Dustin Duvanich, a Gonzaga senior and Marine Reservist, said he respects Kerry’s military record and is interested in learning more about him.

Duvanich, a lifelong Republican, said Iraq is a huge issue among people his age.

“I believe the American public was deceived a bit,” Duvanich said. “You really see how politics affects you when your friends are over there, your brother is over there and you could be over there,” he said.

While Duvanich wavered, Lawhon, who was sitting at the same table, suggested the GOP shouldn’t be trying to poke holes in Kerry’s military record. There are better ways to hurt him with voters, he said.

“We should be focusing on his voting record, which has more holes than Swiss cheese,” he said.

Lawhon has enjoyed this year’s Republican convention, which has given moderates in the party many prominent roles – a strategy that he believes will help in November.

“It worked in the last election, it worked in the Contract with America and it will work again,” he said.

Meanwhile, the Bush opponents continued to knock on doors and hand out literature. It’s a standard campaign tactic, but Labor to Neighbor is more focused than walking down a street and leaving a handbill for every voter on the block. The crews went only to homes on lists of current or former union members supplied by participating labor organizations.

It can have more impact than television commercials and yard signs, said Thew, and has been so successful that other political groups are copying it.

But the lists didn’t guarantee that they encountered only like-minded voters.

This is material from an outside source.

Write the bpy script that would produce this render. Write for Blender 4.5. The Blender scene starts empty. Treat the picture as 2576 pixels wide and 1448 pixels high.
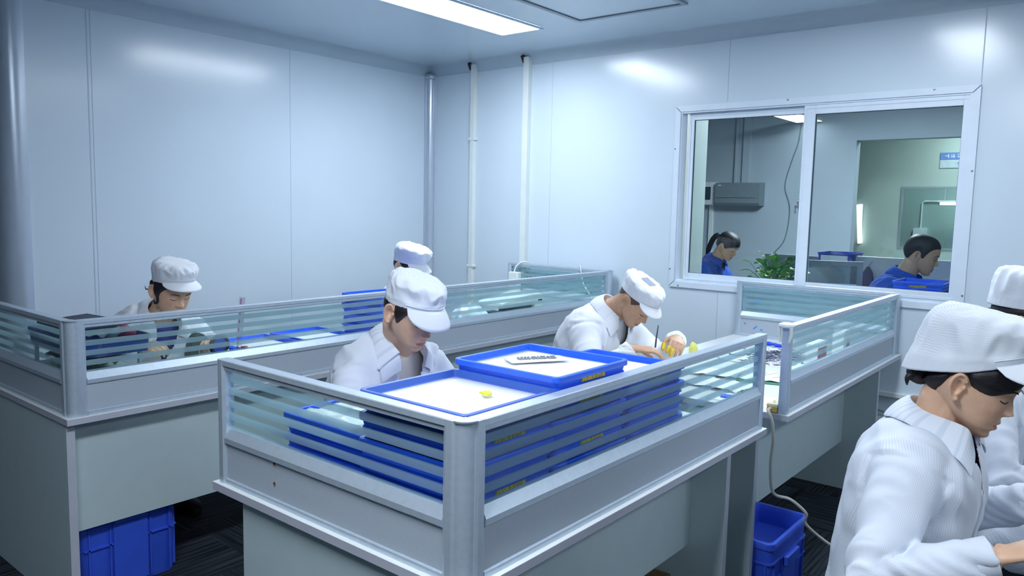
import bpy, bmesh, math, random
from mathutils import Vector, Matrix, Euler, noise
rnd = random.Random(7)
PI = math.pi
S = bpy.context.scene
COL = S.collection

# ---------------------------------------------------------------- camera
cam_d = bpy.data.cameras.new('camera')
cam_d.sensor_fit = 'HORIZONTAL'; cam_d.sensor_width = 36.0
cam_d.lens = 1932.5 / 2576 * 36.0
cam_d.clip_start = 0.05; cam_d.clip_end = 60
cam = bpy.data.objects.new('camera', cam_d); COL.objects.link(cam)
YAW, PITCH, ROLL = 0.6838, -0.1043, 0.0212
fw = Vector((-math.sin(YAW)*math.cos(PITCH), math.cos(YAW)*math.cos(PITCH), math.sin(PITCH)))
rt = Vector((math.cos(YAW), math.sin(YAW), 0)); up = rt.cross(fw)
r2 = math.cos(ROLL)*rt + math.sin(ROLL)*up; u2 = -math.sin(ROLL)*rt + math.cos(ROLL)*up
M = Matrix((r2, u2, -fw)).transposed().to_4x4()
M.translation = (4.8377, -4.7678, 1.5336)
cam.matrix_world = M
S.camera = cam

# ---------------------------------------------------------------- world, exposure
S.view_settings.view_transform = 'Standard'
S.view_settings.look = 'None'
S.view_settings.gamma = 1.0
S.view_settings.use_curve_mapping = False
S.view_settings.exposure = 0.0
W = bpy.data.worlds.new('world'); S.world = W; W.use_nodes = True
W.node_tree.nodes['Background'].inputs[0].default_value = (0.75, 0.88, 1.0, 1)
W.node_tree.nodes['Background'].inputs[1].default_value = 0.02
S.cycles.transparent_max_bounces = 24
S.cycles.max_bounces = 10
S.cycles.diffuse_bounces = 5

# ---------------------------------------------------------------- materials
def lin(c):
    if isinstance(c, str):
        c = c.lstrip('#'); c = [int(c[i:i+2], 16)/255 for i in (0, 2, 4)]
    return tuple((x/12.92 if x <= 0.04045 else ((x+0.055)/1.055)**2.4) for x in c)
def mat(name, col, rough=0.5, metal=0.0, var=0.06, scale=14.0, bump=0.0, spec=0.5, coat=0.0, stretch=None):
    m = bpy.data.materials.new(name); m.use_nodes = True
    nt = m.node_tree; b = nt.nodes['Principled BSDF']
    c = lin(col)
    b.inputs['Roughness'].default_value = rough
    b.inputs['Metallic'].default_value = metal
    b.inputs['Specular IOR Level'].default_value = spec
    if coat: b.inputs['Coat Weight'].default_value = coat
    tc = nt.nodes.new('ShaderNodeTexCoord'); mp = nt.nodes.new('ShaderNodeMapping')
    nt.links.new(tc.outputs['Object'], mp.inputs[0])
    if stretch: mp.inputs['Scale'].default_value = stretch
    n = nt.nodes.new('ShaderNodeTexNoise'); n.inputs['Scale'].default_value = scale; n.inputs['Detail'].default_value = 4
    nt.links.new(mp.outputs[0], n.inputs['Vector'])
    r = nt.nodes.new('ShaderNodeValToRGB')
    r.color_ramp.elements[0].position = 0.3; r.color_ramp.elements[1].position = 0.7
    r.color_ramp.elements[0].color = tuple(x*(1-var) for x in c) + (1,)
    r.color_ramp.elements[1].color = tuple(min(1, x*(1+var)) for x in c) + (1,)
    nt.links.new(n.outputs['Fac'], r.inputs[0]); nt.links.new(r.outputs[0], b.inputs['Base Color'])
    if bump:
        bp = nt.nodes.new('ShaderNodeBump'); bp.inputs['Strength'].default_value = bump; bp.inputs['Distance'].default_value = 0.002
        nt.links.new(n.outputs['Fac'], bp.inputs['Height']); nt.links.new(bp.outputs[0], b.inputs['Normal'])
    return m
def emit(name, col, strength):
    m = bpy.data.materials.new(name); m.use_nodes = True; nt = m.node_tree
    nt.nodes.remove(nt.nodes['Principled BSDF'])
    e = nt.nodes.new('ShaderNodeEmission'); e.inputs[0].default_value = lin(col) + (1,); e.inputs[1].default_value = strength
    nt.links.new(e.outputs[0], nt.nodes['Material Output'].inputs[0]); return m

def mix_transparent(m, tint, fac):
    """see-through version of a principled material: fac = share of the surface that stays"""
    nt = m.node_tree; b = nt.nodes['Principled BSDF']; out = nt.nodes['Material Output']
    t = nt.nodes.new('ShaderNodeBsdfTransparent'); t.inputs[0].default_value = tint + (1,)
    x = nt.nodes.new('ShaderNodeMixShader'); x.inputs[0].default_value = fac
    nt.links.new(t.outputs[0], x.inputs[1]); nt.links.new(b.outputs[0], x.inputs[2]); nt.links.new(x.outputs[0], out.inputs[0])
    return x
def glass_mat(name, tint, bands=False):
    m = bpy.data.materials.new(name); m.use_nodes = True; nt = m.node_tree
    nt.nodes.remove(nt.nodes['Principled BSDF']); out = nt.nodes['Material Output']
    t = nt.nodes.new('ShaderNodeBsdfTransparent'); t.inputs[0].default_value = tint + (1,)
    g = nt.nodes.new('ShaderNodeBsdfGlossy'); g.inputs['Roughness'].default_value = 0.02
    # Schlick reflectance, the same on both faces of the thin pane
    gg = nt.nodes.new('ShaderNodeNewGeometry'); dt = nt.nodes.new('ShaderNodeVectorMath'); dt.operation = 'DOT_PRODUCT'
    nt.links.new(gg.outputs['Incoming'], dt.inputs[0]); nt.links.new(gg.outputs['Normal'], dt.inputs[1])
    def mm(op, a, b=None, c=None):
        n = nt.nodes.new('ShaderNodeMath'); n.operation = op
        for i, q in enumerate((a, b, c)):
            if q is None: continue
            if isinstance(q, (int, float)): n.inputs[i].default_value = q
            else: nt.links.new(q, n.inputs[i])
        return n.outputs[0]
    fr = mm('MULTIPLY_ADD', mm('POWER', mm('SUBTRACT', 1.0, mm('ABSOLUTE', dt.outputs['Value'])), 5.0), 0.6, 0.035)
    x = nt.nodes.new('ShaderNodeMixShader')
    nt.links.new(fr, x.inputs[0]); nt.links.new(t.outputs[0], x.inputs[1]); nt.links.new(g.outputs[0], x.inputs[2])
    last = x
    if bands:
        geo = nt.nodes.new('ShaderNodeNewGeometry'); sp = nt.nodes.new('ShaderNodeSeparateXYZ')
        nt.links.new(geo.outputs['Position'], sp.inputs[0])
        def mth(op, a, b=None):
            n = nt.nodes.new('ShaderNodeMath'); n.operation = op
            if isinstance(a, (int, float)): n.inputs[0].default_value = a
            else: nt.links.new(a, n.inputs[0])
            if b is not None: n.inputs[1].default_value = b
            return n.outputs[0]
        d = mth('SUBTRACT', 1.0755, None); d.node.inputs[1].default_value = 0
        nt.links.new(sp.outputs['Z'], d.node.inputs[1])
        mod = mth('MODULO', d, 0.0362)
        c1 = mth('GREATER_THAN', mod, 0.0165)
        frost = nt.nodes.new('ShaderNodeMixShader'); frost.inputs[0].default_value = 0.55
        t2 = nt.nodes.new('ShaderNodeBsdfTransparent'); t2.inputs[0].default_value = (0.80, 0.93, 0.95, 1)
        dd = nt.nodes.new('ShaderNodeBsdfDiffuse'); dd.inputs[0].default_value = lin('#b2cdd4') + (1,)
        tl = nt.nodes.new('ShaderNodeBsdfTranslucent'); tl.inputs[0].default_value = lin('#b8d3d9') + (1,)
        f2 = nt.nodes.new('ShaderNodeMixShader'); f2.inputs[0].default_value = 0.5
        nt.links.new(dd.outputs[0], f2.inputs[1]); nt.links.new(tl.outputs[0], f2.inputs[2])
        nt.links.new(t2.outputs[0], frost.inputs[1]); nt.links.new(f2.outputs[0], frost.inputs[2])
        y = nt.nodes.new('ShaderNodeMixShader')
        nt.links.new(c1, y.inputs[0]); nt.links.new(x.outputs[0], y.inputs[1]); nt.links.new(frost.outputs[0], y.inputs[2])
        last = y
    nt.links.new(last.outputs[0], out.inputs[0])
    return m

# ---------------------------------------------------------------- mesh helpers
def box(bm, x0, y0, z0, x1, y1, z1, bev=0.0, seg=1):
    r = bmesh.ops.create_cube(bm, size=1.0)
    vs = r['verts']
    for v in vs:
        v.co = Vector(((x0+x1)/2 + v.co.x*(x1-x0), (y0+y1)/2 + v.co.y*(y1-y0), (z0+z1)/2 + v.co.z*(z1-z0)))
    if bev:
        es = list({e for v in vs for e in v.link_edges})
        bmesh.ops.bevel(bm, geom=es, offset=bev, segments=seg, profile=0.5, affect='EDGES')
    return vs
def loft(bm, rings, cap0=True, cap1=True, closed=True):
    R = [[bm.verts.new(p) for p in r] for r in rings]
    n = len(R[0])
    for a, b in zip(R, R[1:]):
        for i in range(n if closed else n-1):
            j = (i+1) % n
            try: bm.faces.new((a[i], a[j], b[j], b[i]))
            except ValueError: pass
    if closed and cap0: bm.faces.new(list(reversed(R[0])))
    if closed and cap1: bm.faces.new(R[-1])
    return R
def frame_of(t):
    t = t.normalized(); a = Vector((0, 0, 1)) if abs(t.z) < 0.9 else Vector((1, 0, 0))
    s = t.cross(a).normalized(); return s, s.cross(t).normalized()
def tube(bm, pts, rad, seg=10, caps=True, smooth_n=0):
    pts = [Vector(p) for p in pts]
    if smooth_n:
        q = []
        P = [pts[0]] + pts + [pts[-1]]
        for i in range(1, len(P)-2):
            for k in range(smooth_n):
                t = k/smooth_n; a, b, c, d = P[i-1], P[i], P[i+1], P[i+2]
                q.append(0.5*((2*b) + (c-a)*t + (2*a-5*b+4*c-d)*t*t + (3*b-a-3*c+d)*t**3))
        q.append(pts[-1])
        if not isinstance(rad, (int, float)):
            rr = []
            for i in range(len(rad)-1):
                for k in range(smooth_n): rr.append(rad[i] + (rad[i+1]-rad[i])*k/smooth_n)
            rad = rr + [rad[-1]]
        pts = q
    rs = [rad]*len(pts) if isinstance(rad, (int, float)) else rad
    rings = []; prev = None
    for i, p in enumerate(pts):
        t = (pts[min(i+1, len(pts)-1)] - pts[max(i-1, 0)])
        if t.length < 1e-9: t = Vector((0, 0, 1))
        t.normalize()
        if prev is None: s, u = frame_of(t)
        else:
            s = (prev - t*prev.dot(t)).normalized(); u = s.cross(t).normalized()
        prev = s
        rings.append([p + (s*math.cos(2*PI*k/seg) + u*math.sin(2*PI*k/seg))*rs[i] for k in range(seg)])
    loft(bm, rings, caps, caps)
def lathe(bm, prof, cx=0, cy=0, cz=0, seg=24, caps=True):
    loft(bm, [[Vector((cx + r*math.cos(2*PI*k/seg), cy + r*math.sin(2*PI*k/seg), cz + z)) for k in range(seg)] for r, z in prof], caps, caps)
def ellipsoid(bm, c, rx, ry, rz, seg=14, rows=8):
    c = Vector(c); rings = []
    for i in range(rows+1):
        a = -PI/2 + PI*(i+0.001)/(rows+0.002)
        rings.append([c + Vector((rx*math.cos(a)*math.cos(2*PI*k/seg), ry*math.cos(a)*math.sin(2*PI*k/seg), rz*math.sin(a))) for k in range(seg)])
    loft(bm, rings)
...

In the Knightsbridge Apartments, retired operating engineer Joe Reno cut Thew and McKinney off in mid-sentence and told them flat out he was voting for Bush. He thought the president was doing a good job and was suspicious of Kerry, although he didn’t care much for the quibbling over his voting record. In fact, he was tired of both parties tearing each other down.

“I vote for the man, not the party,” said Reno, adding he was steamed about the state’s new primary that forced him to choose one party’s ballot.

Rather than argue over Bush, Thew and McKinney commiserated on the primary and switched to their mantra of jobs, health care and education. They threw in a plug for Dolan, who’s running for the state Senate in that district, and for Democratic congressional candidate Don Barbieri.

McKinney and Thew found a more sympathetic audience in Marlene Dupree, a retired grocery worker who had already made up her mind to vote for Kerry. While jobs and health care are important to her, Dupree said the main reason she wouldn’t vote for the president is the war.

“I can hardly watch TV or pick up the paper, it makes me so upset,” she said of the reports of fighting and scenes of destruction from Iraq.

Dupree also rejects the idea that people who oppose the war don’t support the troops. She said it’s possible to do both, and she’s backing candidates who will “get us out of this war and get our boys home.”